Wednesday, August 26, 2009

Protected by policy

Every year when school begins, students are faced with new policies. Sometimes, those policies are simple, and don't require much of a change, such as using only mechanical pencils. Other times, the policies are much more drastic, like being told that seniors are strongly encouraged to avoid putting freshmen into lockers. Still, most of the time, the policies are created because they are filling a void that wasn't really covered before.

Which is why we don't quite understand why Houston schools have decided that they need to set down a ban concerning the act of "sexting".

To be clear, it's not that we think that students should be given carte blanche with regards to the practice. Quite the opposite, actually, as there should be a concern about the oversexualization of students, and the potential for misdeeds due to a broken relationship. After all, teens are more likely to follow (and adhere) to celebrity trends than their adult counterparts, and it's painfully obvious that plenty of celebrities have problems keeping their private text messages private.
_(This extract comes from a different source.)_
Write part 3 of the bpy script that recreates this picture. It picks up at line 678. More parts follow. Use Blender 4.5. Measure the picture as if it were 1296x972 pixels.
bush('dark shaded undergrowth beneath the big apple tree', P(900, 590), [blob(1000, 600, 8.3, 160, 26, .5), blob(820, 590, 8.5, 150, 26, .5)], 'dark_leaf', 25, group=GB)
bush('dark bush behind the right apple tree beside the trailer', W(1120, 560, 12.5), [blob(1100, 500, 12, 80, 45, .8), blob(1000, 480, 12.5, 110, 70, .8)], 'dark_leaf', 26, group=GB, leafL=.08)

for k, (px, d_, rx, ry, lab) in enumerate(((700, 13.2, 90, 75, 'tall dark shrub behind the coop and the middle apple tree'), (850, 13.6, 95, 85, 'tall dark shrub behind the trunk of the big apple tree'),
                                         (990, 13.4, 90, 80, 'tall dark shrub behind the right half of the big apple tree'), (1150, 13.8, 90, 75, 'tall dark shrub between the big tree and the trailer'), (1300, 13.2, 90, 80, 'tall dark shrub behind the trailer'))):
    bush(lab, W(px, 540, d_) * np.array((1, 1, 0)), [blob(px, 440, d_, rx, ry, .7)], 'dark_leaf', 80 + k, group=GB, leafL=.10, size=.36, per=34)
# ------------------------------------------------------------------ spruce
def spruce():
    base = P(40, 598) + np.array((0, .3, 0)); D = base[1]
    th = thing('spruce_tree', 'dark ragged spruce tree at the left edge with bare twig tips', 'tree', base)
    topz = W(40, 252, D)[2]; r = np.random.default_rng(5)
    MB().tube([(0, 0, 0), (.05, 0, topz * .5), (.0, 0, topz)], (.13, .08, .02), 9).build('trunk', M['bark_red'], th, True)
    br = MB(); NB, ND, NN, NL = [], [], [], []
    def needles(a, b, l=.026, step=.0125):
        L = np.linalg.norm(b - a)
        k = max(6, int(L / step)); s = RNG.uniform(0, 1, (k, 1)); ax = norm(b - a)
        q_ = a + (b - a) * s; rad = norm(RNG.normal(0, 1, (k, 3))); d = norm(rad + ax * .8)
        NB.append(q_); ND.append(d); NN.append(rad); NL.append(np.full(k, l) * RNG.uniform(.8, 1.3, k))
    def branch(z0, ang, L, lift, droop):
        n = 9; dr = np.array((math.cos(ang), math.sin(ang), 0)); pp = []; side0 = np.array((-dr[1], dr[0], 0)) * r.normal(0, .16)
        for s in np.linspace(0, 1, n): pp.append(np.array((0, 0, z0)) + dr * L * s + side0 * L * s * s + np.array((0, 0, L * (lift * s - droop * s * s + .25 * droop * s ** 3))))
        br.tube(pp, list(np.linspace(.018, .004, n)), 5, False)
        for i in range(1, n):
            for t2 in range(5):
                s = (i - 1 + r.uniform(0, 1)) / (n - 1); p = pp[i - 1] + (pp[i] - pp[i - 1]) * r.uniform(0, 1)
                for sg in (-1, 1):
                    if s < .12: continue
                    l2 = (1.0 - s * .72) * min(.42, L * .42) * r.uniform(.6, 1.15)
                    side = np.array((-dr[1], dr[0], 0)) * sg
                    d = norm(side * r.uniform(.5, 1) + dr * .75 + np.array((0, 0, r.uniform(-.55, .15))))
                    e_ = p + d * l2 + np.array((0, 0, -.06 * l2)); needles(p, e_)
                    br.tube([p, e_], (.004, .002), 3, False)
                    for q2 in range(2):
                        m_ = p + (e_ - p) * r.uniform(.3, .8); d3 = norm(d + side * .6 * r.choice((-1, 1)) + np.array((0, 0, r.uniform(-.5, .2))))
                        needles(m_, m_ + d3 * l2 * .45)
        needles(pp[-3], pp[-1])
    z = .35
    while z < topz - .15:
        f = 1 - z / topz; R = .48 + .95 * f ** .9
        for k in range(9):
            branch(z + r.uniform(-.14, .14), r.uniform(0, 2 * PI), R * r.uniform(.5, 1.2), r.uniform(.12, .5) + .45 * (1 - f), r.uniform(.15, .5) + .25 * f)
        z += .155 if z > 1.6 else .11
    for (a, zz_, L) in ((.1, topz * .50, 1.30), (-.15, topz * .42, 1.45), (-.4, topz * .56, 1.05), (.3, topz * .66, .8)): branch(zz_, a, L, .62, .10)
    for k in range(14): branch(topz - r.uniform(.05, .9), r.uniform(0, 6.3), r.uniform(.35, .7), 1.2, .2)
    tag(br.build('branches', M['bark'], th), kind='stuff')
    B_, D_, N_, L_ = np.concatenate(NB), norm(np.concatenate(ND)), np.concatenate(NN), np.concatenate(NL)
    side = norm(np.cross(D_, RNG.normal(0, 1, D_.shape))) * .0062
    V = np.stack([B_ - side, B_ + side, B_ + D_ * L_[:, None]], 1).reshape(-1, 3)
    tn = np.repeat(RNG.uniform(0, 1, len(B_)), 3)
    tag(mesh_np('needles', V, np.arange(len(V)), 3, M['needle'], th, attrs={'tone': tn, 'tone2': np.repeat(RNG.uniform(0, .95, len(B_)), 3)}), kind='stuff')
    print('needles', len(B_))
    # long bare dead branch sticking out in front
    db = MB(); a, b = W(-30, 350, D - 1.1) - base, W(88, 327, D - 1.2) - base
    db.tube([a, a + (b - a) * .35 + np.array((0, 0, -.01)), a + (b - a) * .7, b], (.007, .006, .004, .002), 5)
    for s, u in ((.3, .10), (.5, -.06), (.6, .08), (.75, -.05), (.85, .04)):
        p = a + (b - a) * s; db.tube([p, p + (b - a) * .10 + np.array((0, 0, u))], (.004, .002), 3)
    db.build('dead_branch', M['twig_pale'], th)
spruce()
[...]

The reason we don't see much of a call for such a ban is that the act of "sexting" already carries potential criminal charges.

Think of it this way. Many of these students are under the age of 18. They are distributing nude, or semi-nude, pictures of themselves electronically to other students, who may pass those along to others in a moment of anger, revenge, or simply having lost their phone. Technically, this does fall into levels of child pornography, even if it is a somewhat more palatable form. After all, given the sexually charged nature of the teen years, a fair number of the students who are prone to "sexting" are prone to other sexual acts. And ultimately, placing a ban on these activities is going to do very little to curb either the curiosity or the rebellious nature of teens in the area.

Although, if a ban does work, we would strongly encourage the Disney company to looking into one for their television stars.